Buoyed by four wins from the first five races of 2009 in the dominant Brawn BGP 001, World Championship leader Jenson Button arrives in Monte Carlo aiming squarely at his first win in the principality at his eighth attempt since 2000 (statisticians among you will recall he missed the race in 2003 and 2005).
MAY 20th 2016
Video: 'Full Throttle' – Button's Brawn Storms To Monaco Pole
With a close second to Jarno Trulli’s Renault back in 2004, he’s out to go one better in the Mercedes-powered Brawn that had already carried him to victory in Australia, Malaysia, Bahrain and Spain and to third in China.
Ride onboard with Button as he threads the 2.4-litre V8 screamer through the first corner of Ste Devote and up what narrator and former Grand Prix racer David Hobbs describes as the steel canyon of Beau Rivage. Next he’s into the long, off-camber left-hander of Massenet and into the hallowed Casino Square, whose blind summit carries cars down to the right-hander of Mirabeau and the 30mph, first-gear hairpin, historically named Station Hairpin and Loews Hairpin. Two right-handers at Portier carry our man out on to the seafront and into the flat-out, darkened blast that is the tunnel.
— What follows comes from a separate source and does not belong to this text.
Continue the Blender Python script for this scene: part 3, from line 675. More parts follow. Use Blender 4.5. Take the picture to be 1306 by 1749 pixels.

And if you’ve ever walked it or driven it, you’ll know how deceptively tight and never-ending it feels. Hard on the brakes into the downhill-plunge approach to the chicane, Jenson dispatches the left-right with apparent ease and charges towards another narrow, blind and super-quick challenge: Tabac. Blink and you’ll miss it as he’s straight into the Swimming Pool left-right-right-left and heading to the legendary Rascasse (no time to book a table, David!). And to complete the lap, the Brawn heads up the hill and over the narrow crest-and-be-thankful that is Virage Anthony Noghes, named after the chap who created the crazy-but-classic Monaco Grand Prix.
The laptime? 1m14.902s. Which is good enough to give Jenson his fourth pole of the year, a whisker ahead of Kimi Raikkonen’s Ferrari.
Twenty-four hours later, Jenson would hit the target with his fifth win from six starts, leading home team-mate Rubens Barrichello for an historic Brawn one-two and a place alongside the five British racers to have tamed the Monaco streets alongside Stirling Moss, Graham Hill, Jackie Stewart, David Coulthard and Lewis Hamilton.